EXERCISE PROMPT: Copy the first line of the material below and every later line through the line containing "print('willow leaves', len(PA))", without any other output.

GIVEN MATERIAL:
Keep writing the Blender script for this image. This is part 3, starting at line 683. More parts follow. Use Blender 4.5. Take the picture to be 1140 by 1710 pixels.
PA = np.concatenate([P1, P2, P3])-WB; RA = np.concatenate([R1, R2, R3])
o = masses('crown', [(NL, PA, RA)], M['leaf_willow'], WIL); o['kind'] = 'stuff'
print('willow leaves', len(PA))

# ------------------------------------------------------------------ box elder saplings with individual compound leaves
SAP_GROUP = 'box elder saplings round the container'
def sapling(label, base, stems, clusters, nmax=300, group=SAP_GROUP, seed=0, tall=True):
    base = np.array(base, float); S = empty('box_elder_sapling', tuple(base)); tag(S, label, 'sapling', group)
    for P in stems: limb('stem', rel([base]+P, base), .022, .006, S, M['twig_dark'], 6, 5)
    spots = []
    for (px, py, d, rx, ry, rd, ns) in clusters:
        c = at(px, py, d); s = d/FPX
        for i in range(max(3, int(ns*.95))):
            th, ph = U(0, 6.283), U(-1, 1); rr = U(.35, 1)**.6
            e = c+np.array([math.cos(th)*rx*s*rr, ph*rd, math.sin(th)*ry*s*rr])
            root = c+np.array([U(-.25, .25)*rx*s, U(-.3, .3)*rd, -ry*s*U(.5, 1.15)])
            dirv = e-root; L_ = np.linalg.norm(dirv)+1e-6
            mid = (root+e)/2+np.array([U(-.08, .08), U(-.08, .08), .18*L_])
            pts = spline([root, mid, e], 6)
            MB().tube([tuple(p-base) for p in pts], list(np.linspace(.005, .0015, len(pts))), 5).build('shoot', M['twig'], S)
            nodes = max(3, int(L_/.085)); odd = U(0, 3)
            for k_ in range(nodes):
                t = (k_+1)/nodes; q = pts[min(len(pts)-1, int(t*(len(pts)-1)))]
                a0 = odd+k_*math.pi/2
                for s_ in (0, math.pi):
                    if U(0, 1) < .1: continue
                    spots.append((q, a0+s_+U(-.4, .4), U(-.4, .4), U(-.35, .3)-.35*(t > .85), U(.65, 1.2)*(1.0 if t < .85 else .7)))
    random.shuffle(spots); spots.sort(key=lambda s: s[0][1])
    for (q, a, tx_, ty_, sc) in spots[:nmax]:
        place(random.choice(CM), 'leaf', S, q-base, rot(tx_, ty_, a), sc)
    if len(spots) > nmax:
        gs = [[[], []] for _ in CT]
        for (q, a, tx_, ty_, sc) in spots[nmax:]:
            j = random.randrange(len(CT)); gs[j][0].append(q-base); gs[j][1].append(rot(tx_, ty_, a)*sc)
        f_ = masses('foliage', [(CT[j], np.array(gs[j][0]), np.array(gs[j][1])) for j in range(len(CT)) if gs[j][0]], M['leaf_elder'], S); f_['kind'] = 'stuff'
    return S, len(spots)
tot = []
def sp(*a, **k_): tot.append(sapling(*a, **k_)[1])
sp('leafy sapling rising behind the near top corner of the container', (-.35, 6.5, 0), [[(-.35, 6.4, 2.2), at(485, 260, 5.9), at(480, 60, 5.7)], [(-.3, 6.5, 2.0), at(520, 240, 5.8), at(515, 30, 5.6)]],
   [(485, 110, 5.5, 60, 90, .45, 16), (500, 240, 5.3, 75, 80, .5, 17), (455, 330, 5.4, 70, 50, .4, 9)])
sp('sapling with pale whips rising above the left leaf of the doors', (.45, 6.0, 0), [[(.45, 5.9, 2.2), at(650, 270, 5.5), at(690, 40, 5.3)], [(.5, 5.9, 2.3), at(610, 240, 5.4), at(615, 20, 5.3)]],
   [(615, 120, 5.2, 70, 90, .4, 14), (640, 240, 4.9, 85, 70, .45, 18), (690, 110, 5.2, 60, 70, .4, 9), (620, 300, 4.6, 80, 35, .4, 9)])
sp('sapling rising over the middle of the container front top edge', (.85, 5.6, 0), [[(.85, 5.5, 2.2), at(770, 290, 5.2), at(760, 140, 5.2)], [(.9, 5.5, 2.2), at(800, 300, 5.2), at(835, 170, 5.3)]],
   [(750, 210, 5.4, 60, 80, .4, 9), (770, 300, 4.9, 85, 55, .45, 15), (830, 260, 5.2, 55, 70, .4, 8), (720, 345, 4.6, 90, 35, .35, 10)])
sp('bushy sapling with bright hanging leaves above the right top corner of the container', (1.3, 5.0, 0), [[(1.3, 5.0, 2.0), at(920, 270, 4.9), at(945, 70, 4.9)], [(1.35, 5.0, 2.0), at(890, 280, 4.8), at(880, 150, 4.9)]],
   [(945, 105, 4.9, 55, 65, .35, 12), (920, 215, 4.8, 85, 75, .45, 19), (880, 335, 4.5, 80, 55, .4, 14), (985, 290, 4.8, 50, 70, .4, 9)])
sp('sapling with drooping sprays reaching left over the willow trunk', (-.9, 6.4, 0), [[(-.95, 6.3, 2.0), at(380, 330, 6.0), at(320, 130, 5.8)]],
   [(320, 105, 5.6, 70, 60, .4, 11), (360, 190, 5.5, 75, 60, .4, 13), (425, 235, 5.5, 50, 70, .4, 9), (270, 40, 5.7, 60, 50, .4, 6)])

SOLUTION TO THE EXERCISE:
Keep writing the Blender script for this image. This is part 3, starting at line 683. More parts follow. Use Blender 4.5. Take the picture to be 1140 by 1710 pixels.
PA = np.concatenate([P1, P2, P3])-WB; RA = np.concatenate([R1, R2, R3])
o = masses('crown', [(NL, PA, RA)], M['leaf_willow'], WIL); o['kind'] = 'stuff'
print('willow leaves', len(PA))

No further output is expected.